Which party benefits from a low turnout?

Low Voter Turnout Illustration

Silent Day is upon us so all that is left for us to do is analyse the numbers we may be getting next Sunday.

We will start this analysis by taking a look at what the surveys are saying. The main takeaway points we have to look at to answer our question are:

1. there is no shift of voters going from one party to another

2. The gap has remained the same in percentage terms and lies somewhere around 11.5%

3. Undecided voters are split equally between past PL voters and past PN voters

With this information in mind, we can now start making our calculations.

We know that the number of registered voters is close to 355,000.

A 92% turnout means that a 10% gap would translate to 36,400 votes

An 86% turnout means that a 10% gap would translate to 34,000 votes.

Therefore, all other things kept constant, one can conclude that the PN would stand to gain with a lower turnout, as it would result in a lower gap from the get-go.

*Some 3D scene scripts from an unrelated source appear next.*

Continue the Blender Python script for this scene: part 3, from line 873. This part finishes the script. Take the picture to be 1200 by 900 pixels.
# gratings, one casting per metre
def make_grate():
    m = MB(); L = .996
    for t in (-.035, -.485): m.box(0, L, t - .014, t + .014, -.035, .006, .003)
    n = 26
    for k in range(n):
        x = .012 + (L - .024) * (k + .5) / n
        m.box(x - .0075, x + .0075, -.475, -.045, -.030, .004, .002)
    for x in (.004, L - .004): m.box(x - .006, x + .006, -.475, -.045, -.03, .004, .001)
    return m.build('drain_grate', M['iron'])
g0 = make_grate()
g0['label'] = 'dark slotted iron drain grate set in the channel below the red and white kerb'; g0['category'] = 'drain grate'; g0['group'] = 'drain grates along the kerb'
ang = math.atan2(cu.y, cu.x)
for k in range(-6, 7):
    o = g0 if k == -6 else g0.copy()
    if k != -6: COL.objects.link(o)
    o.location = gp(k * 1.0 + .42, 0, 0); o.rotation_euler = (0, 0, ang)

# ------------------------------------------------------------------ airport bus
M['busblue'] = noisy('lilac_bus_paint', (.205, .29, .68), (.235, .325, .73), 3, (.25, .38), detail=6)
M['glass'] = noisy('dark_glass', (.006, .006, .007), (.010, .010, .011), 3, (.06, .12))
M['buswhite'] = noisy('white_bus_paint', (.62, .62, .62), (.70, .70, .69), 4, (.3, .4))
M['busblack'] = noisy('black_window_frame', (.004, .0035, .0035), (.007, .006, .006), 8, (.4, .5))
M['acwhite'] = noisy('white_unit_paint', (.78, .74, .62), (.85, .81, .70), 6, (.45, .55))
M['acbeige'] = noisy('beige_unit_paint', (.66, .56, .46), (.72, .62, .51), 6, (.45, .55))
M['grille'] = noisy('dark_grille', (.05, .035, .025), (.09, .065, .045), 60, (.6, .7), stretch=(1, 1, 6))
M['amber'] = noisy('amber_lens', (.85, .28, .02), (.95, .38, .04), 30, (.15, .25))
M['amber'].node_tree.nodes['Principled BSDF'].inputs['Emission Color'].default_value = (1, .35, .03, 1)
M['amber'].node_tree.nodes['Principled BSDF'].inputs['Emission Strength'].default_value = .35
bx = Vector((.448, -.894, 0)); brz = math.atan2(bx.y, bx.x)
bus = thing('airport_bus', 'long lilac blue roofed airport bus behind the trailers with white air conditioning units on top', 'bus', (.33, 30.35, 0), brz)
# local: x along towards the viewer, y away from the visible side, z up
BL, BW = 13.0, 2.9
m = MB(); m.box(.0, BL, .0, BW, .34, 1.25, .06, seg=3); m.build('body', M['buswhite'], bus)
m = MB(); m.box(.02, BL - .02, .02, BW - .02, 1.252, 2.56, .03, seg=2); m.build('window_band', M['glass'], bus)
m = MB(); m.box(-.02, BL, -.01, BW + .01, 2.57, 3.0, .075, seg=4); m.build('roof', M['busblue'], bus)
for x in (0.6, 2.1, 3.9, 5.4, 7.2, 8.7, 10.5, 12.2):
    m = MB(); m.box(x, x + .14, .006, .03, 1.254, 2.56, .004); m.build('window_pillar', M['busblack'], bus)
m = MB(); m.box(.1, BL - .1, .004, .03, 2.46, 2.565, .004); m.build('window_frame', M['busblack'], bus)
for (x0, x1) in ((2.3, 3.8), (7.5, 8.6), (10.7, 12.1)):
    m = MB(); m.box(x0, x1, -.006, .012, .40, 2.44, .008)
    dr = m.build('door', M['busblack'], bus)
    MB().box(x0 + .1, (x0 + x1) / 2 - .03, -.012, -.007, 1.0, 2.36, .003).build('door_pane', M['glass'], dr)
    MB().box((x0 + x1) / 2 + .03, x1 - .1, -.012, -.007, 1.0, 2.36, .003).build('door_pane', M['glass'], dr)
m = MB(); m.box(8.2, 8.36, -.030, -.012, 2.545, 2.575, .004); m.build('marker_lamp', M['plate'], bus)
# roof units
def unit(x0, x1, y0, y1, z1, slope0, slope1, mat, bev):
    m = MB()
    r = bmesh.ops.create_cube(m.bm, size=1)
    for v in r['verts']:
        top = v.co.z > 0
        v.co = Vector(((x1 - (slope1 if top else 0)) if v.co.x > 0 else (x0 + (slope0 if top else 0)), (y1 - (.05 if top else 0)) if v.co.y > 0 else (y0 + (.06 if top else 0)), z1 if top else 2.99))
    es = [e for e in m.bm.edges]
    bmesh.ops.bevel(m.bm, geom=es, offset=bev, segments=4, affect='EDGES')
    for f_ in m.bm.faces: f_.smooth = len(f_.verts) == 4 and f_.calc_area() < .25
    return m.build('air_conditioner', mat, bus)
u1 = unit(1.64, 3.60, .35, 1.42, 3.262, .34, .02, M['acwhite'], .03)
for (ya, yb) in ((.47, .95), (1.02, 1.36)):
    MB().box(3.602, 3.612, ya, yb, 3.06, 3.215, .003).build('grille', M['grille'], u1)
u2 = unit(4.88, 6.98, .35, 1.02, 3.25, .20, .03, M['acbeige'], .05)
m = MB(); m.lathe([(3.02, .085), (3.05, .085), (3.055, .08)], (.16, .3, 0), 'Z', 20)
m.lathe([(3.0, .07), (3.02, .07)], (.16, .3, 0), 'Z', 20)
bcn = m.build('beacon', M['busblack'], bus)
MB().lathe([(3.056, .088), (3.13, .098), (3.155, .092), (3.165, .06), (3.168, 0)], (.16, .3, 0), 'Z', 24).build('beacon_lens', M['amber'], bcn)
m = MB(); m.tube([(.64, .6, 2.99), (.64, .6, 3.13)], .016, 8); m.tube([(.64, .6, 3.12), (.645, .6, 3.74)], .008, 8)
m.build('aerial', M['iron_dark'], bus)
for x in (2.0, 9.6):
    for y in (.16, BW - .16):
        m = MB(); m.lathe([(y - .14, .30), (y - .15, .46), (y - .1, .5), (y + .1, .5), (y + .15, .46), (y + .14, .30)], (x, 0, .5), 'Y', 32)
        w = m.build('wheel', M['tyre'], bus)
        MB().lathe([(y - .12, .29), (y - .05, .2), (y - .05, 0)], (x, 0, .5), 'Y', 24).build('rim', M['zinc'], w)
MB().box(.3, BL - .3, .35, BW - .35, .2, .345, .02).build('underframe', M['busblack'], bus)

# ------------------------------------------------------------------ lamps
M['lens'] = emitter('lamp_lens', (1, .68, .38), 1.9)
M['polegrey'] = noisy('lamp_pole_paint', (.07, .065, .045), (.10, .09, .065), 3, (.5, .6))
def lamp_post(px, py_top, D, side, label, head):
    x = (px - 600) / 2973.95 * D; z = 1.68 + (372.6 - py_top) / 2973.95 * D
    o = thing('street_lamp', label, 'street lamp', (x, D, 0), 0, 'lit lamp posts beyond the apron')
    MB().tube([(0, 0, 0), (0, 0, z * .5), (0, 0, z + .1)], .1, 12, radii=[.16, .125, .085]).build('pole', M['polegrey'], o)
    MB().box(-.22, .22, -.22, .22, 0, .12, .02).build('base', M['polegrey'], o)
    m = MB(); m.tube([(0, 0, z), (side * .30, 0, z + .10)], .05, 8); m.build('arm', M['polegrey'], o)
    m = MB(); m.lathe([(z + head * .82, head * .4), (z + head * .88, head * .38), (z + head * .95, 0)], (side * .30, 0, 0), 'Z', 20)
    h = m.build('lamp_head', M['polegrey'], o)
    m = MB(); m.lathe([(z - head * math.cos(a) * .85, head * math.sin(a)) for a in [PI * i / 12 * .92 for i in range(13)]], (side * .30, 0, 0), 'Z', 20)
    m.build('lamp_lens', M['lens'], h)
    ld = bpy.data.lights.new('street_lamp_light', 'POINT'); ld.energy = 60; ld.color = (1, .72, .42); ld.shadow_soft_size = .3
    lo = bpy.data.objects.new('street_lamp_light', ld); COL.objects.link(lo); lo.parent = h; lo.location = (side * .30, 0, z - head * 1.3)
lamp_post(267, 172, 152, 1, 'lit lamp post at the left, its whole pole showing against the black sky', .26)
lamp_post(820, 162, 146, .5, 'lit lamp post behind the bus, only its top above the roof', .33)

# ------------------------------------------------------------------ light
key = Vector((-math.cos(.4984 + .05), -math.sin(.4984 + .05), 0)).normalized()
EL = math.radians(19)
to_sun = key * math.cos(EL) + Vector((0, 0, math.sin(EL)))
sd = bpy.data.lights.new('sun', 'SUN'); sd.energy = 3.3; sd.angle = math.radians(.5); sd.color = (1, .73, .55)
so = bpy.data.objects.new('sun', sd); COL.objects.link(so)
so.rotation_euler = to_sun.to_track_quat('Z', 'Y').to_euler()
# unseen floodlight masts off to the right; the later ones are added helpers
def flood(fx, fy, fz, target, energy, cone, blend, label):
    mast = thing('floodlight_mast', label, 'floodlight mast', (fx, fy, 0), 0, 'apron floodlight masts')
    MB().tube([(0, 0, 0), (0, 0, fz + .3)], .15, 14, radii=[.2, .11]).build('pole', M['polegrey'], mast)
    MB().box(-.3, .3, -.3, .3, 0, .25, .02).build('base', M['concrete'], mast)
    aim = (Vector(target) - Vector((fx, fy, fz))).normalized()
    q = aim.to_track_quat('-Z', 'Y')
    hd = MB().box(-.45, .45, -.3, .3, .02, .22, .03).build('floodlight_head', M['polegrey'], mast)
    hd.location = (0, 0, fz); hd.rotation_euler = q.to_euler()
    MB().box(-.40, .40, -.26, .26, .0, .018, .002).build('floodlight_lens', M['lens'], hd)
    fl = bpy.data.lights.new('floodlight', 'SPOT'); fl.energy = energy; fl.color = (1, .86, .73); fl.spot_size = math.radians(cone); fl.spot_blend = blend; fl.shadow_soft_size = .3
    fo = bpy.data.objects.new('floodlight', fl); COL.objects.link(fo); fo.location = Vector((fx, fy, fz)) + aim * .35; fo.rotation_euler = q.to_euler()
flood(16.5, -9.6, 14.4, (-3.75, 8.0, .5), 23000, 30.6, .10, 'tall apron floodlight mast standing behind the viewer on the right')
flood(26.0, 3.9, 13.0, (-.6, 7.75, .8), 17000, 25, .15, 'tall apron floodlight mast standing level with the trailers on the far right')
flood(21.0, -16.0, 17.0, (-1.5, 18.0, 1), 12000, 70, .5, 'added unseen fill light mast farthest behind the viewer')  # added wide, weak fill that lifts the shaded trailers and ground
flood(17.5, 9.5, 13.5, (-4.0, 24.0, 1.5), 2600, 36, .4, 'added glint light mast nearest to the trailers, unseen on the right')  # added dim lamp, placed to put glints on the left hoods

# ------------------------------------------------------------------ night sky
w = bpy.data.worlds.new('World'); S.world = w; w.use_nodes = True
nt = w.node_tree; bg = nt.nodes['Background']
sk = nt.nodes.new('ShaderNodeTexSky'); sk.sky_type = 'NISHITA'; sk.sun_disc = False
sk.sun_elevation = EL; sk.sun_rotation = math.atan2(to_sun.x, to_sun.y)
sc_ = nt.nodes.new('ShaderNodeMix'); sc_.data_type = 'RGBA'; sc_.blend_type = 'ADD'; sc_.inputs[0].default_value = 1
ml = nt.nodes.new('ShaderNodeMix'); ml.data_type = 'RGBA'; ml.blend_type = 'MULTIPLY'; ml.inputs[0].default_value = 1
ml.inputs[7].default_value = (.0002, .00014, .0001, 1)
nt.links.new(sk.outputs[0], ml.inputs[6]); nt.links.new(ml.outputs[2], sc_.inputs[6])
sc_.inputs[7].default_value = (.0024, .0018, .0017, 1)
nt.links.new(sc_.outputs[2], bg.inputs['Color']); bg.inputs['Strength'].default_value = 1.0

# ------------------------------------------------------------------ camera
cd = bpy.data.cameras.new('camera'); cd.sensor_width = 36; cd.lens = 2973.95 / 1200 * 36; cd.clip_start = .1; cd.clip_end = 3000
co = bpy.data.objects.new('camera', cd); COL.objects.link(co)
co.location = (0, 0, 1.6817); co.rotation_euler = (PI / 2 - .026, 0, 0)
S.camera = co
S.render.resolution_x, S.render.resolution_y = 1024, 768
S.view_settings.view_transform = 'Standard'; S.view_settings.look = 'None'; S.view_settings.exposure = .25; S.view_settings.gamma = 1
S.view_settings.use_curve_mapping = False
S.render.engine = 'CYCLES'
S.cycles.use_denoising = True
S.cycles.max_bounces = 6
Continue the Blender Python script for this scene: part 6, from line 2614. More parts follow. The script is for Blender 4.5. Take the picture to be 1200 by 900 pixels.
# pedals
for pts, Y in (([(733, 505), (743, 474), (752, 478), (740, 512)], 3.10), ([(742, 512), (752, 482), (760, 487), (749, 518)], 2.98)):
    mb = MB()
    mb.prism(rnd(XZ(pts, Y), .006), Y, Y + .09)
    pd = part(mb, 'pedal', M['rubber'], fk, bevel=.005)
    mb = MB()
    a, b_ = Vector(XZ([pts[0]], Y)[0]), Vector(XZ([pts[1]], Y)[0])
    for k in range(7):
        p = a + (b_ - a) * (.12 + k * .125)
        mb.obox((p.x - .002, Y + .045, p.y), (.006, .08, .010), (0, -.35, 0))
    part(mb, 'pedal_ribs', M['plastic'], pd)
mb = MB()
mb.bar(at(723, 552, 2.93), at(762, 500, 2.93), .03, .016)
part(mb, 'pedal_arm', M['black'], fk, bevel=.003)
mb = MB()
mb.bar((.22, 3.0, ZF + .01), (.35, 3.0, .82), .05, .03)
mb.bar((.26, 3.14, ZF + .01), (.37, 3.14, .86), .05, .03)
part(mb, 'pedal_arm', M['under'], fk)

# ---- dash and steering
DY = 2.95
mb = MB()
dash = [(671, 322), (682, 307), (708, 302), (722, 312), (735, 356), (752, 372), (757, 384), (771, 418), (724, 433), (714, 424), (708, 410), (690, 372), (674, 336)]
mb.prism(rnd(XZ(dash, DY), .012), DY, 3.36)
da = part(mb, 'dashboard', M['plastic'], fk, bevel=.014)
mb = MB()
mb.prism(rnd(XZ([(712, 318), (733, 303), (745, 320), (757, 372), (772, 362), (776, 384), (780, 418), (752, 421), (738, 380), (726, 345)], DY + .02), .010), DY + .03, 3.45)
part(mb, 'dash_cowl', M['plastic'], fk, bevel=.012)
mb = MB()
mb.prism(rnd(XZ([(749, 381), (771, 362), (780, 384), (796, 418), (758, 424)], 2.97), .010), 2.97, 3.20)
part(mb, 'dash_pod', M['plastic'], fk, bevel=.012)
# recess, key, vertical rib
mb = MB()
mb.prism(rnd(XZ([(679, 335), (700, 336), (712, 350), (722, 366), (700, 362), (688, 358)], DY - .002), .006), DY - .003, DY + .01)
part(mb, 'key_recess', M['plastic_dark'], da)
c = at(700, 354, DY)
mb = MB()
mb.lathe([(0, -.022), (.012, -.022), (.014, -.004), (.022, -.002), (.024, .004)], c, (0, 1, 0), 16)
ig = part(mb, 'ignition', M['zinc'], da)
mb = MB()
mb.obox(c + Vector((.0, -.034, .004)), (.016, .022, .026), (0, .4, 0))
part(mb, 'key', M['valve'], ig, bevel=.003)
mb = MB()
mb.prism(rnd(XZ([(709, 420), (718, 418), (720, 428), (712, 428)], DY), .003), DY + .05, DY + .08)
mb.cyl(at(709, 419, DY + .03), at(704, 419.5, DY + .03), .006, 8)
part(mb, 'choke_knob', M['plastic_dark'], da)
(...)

Thus, a lower turnout will help the PN narrative, while a higher turnout helps the PL narrative, assuming the highlight of the discussion is the number of votes.

How can we compare the results of the 2017 election with 2022?

Such a discussion has multiple changing variables, but it can be done. One has to compare the number of cast votes and the actual gap. A quick way to make this assessment is to take the percentage as a measure. There are some conclusions one can reach if we use the actual number of votes as a metric. However, to understand who did better, it is sounder to wait for the election result on Sunday.